╭─ Data excerpts

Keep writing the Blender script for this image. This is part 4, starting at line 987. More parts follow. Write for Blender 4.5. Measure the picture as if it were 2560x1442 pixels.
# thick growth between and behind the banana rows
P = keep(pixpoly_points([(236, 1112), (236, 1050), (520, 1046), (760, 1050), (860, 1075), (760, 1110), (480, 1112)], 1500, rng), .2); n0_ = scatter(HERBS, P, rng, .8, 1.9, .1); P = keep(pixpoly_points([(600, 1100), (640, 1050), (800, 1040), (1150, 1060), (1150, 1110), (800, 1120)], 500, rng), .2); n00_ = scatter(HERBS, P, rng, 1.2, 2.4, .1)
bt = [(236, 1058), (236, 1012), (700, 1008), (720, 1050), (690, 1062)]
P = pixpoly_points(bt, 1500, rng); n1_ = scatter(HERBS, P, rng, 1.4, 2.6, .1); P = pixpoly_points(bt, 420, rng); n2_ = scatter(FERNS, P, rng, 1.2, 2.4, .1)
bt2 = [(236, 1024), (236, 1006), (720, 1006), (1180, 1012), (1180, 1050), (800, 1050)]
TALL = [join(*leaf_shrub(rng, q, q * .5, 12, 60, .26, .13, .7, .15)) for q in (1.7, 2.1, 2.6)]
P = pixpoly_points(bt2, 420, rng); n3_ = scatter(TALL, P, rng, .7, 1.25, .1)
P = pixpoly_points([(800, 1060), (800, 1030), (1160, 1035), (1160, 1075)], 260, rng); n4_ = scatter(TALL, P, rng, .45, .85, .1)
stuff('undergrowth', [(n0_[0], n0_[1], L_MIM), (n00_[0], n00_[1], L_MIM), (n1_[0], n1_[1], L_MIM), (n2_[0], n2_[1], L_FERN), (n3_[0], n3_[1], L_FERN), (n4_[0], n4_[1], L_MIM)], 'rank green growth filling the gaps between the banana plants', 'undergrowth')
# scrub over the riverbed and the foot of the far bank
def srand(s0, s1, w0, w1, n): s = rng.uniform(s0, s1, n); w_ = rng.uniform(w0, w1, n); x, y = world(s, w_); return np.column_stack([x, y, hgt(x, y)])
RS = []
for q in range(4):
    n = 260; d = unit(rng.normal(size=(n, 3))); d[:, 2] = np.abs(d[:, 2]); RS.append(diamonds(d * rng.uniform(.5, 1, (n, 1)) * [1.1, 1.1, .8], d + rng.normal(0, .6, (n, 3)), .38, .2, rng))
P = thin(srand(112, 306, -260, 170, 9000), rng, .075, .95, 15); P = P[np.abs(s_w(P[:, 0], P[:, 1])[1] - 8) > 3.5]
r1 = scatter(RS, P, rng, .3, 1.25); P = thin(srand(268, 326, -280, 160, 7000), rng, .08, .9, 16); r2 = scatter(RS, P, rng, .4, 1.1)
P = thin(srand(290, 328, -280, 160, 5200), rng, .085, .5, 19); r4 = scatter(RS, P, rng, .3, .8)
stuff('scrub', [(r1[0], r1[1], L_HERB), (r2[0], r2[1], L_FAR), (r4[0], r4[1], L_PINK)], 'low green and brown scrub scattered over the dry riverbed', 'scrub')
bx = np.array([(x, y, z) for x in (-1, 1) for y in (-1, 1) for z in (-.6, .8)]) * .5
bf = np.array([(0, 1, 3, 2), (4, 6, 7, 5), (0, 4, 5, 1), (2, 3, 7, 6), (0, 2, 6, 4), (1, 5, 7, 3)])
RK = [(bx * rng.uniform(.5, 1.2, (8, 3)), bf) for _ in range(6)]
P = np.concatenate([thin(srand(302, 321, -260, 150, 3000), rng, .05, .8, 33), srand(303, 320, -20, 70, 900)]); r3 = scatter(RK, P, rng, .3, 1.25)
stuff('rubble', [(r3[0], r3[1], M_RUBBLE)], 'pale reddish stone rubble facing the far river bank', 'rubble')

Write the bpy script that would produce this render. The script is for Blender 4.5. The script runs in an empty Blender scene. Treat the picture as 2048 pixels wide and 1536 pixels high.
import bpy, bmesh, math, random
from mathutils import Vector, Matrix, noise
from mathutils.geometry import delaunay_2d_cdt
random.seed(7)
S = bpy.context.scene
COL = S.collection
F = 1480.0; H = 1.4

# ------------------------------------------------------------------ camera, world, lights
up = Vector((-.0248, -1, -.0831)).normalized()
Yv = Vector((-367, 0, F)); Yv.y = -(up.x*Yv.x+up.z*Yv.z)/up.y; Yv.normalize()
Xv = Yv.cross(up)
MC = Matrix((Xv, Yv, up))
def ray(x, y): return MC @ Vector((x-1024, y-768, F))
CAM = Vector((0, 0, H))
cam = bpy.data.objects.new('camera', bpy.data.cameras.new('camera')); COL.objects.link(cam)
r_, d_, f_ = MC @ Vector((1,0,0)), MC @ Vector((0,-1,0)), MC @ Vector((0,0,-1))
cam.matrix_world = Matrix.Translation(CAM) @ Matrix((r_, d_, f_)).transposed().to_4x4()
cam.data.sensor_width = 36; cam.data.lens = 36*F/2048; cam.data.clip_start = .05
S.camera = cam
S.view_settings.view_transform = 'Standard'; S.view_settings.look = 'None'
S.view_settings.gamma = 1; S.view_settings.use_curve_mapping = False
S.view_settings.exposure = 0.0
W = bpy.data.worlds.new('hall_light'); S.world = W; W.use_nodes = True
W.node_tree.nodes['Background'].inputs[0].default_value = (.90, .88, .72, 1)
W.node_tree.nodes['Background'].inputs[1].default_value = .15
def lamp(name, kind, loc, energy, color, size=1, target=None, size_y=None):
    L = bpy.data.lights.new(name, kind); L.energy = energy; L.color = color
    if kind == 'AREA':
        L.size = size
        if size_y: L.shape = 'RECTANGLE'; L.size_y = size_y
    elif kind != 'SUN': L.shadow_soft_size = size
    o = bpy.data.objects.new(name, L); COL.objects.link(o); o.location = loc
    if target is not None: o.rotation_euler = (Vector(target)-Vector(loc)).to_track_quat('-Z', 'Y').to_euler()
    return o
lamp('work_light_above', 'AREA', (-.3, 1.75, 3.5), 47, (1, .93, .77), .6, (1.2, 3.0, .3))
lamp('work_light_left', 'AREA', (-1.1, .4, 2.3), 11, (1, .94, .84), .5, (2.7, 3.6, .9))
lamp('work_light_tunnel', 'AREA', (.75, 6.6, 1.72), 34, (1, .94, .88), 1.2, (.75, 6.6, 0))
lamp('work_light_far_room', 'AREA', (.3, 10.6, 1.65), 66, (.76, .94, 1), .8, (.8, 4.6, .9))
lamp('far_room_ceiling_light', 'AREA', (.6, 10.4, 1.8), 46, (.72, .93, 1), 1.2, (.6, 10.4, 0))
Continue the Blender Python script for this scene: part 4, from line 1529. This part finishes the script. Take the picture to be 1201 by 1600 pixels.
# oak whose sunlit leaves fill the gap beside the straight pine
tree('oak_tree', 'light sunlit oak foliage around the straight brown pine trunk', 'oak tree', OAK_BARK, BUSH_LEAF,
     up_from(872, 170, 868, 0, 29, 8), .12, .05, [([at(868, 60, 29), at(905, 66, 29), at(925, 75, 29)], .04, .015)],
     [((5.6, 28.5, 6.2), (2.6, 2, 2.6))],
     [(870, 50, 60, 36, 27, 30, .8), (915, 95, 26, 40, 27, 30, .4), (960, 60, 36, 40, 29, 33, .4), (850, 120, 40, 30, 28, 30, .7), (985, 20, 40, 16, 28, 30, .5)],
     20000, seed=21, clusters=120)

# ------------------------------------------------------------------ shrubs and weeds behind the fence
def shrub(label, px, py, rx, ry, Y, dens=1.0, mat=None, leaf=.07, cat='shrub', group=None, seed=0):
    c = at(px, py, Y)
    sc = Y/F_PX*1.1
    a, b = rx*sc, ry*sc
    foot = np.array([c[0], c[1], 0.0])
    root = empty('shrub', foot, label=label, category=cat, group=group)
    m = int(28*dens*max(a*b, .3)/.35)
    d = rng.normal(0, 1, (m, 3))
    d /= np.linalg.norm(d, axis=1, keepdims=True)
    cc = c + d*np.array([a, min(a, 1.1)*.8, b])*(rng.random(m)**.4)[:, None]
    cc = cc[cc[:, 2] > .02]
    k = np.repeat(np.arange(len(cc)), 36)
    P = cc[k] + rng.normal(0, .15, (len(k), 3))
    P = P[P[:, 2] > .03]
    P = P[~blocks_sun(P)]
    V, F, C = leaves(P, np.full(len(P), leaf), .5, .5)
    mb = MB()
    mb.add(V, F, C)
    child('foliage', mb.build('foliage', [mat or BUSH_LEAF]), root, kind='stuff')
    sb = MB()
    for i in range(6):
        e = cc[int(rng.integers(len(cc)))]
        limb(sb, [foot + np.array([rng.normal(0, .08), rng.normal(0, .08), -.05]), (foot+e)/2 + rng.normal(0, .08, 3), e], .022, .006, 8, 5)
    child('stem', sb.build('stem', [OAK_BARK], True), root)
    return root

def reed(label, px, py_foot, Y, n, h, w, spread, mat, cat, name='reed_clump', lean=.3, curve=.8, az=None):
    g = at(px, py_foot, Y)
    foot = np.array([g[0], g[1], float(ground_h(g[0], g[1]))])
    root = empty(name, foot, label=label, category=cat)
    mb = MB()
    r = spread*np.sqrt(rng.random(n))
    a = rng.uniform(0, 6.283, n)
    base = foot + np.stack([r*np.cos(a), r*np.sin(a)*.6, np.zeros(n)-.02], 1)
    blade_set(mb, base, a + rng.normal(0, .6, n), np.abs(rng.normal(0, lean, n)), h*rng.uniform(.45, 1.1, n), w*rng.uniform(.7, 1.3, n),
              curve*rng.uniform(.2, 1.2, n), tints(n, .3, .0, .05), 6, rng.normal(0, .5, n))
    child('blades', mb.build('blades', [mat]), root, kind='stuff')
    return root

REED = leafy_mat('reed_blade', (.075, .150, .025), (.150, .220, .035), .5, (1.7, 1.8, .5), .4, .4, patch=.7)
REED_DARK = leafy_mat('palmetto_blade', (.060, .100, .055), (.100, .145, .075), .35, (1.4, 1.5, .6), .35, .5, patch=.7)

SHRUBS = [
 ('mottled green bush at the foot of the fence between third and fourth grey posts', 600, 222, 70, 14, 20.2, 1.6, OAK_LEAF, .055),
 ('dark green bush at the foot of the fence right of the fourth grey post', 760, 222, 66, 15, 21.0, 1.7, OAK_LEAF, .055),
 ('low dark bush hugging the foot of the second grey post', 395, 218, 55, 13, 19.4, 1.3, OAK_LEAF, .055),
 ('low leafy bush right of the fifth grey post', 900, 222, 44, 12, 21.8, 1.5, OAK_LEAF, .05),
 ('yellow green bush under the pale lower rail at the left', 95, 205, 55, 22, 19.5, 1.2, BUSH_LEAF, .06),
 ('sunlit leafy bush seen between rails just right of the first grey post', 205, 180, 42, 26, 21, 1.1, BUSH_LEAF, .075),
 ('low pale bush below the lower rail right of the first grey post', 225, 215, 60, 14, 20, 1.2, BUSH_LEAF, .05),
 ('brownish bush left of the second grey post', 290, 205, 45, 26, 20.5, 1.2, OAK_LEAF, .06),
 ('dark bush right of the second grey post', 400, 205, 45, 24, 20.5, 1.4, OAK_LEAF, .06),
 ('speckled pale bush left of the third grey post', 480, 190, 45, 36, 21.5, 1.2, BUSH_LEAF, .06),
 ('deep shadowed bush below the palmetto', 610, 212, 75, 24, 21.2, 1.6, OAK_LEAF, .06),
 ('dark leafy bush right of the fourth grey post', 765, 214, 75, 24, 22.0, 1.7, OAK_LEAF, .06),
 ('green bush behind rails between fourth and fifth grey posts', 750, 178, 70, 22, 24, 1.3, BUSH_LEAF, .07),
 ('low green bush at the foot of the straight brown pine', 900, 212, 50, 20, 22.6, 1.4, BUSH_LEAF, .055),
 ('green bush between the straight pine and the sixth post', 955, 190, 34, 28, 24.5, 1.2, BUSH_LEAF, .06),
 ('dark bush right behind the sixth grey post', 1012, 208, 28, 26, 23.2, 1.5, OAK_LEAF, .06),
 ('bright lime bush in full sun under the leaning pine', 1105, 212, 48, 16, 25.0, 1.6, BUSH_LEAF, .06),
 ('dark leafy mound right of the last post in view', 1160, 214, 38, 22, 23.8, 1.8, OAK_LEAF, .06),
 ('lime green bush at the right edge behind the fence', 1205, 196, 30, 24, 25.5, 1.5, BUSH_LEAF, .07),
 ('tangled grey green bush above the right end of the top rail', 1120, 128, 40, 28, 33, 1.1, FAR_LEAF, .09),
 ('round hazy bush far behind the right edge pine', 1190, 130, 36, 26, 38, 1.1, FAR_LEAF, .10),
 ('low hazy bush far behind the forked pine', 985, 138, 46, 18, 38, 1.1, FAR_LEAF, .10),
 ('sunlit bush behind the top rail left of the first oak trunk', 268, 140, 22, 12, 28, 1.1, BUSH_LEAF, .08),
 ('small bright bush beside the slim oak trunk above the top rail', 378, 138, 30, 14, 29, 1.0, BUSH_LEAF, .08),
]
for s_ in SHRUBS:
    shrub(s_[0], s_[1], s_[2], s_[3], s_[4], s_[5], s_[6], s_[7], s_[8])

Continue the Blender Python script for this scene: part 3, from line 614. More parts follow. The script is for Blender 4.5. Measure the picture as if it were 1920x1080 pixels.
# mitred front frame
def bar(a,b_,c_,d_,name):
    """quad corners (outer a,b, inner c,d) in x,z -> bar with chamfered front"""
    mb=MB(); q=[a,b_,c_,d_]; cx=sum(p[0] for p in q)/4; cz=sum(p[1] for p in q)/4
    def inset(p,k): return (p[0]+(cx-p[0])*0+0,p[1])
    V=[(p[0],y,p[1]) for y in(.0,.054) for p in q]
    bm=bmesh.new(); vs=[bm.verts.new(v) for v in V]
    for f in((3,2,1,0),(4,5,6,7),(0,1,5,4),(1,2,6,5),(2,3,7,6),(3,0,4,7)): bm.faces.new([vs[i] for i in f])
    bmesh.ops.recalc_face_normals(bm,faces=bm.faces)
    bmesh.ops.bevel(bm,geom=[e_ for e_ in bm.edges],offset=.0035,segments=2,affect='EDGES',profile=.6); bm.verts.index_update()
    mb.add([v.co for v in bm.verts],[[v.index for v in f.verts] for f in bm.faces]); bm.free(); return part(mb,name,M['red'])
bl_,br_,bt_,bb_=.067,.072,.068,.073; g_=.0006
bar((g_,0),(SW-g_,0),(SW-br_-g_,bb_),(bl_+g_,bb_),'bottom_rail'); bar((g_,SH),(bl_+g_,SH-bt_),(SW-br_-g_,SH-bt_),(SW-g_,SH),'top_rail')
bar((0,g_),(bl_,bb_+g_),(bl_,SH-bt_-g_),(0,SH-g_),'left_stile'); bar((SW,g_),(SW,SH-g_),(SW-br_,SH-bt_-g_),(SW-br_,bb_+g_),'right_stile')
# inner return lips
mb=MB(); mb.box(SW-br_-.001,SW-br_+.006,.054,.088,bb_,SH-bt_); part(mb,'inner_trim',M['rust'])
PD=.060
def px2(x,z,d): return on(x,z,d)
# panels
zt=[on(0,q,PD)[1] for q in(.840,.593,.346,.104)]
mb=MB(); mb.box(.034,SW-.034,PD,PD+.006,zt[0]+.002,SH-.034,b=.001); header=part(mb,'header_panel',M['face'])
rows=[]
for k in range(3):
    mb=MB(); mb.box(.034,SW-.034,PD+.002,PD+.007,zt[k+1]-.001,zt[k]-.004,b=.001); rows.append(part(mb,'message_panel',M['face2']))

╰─

■ Goal ■
Count up every line above that has the word "Continue" in it; answer with the number alone.

■ Task answer ■
2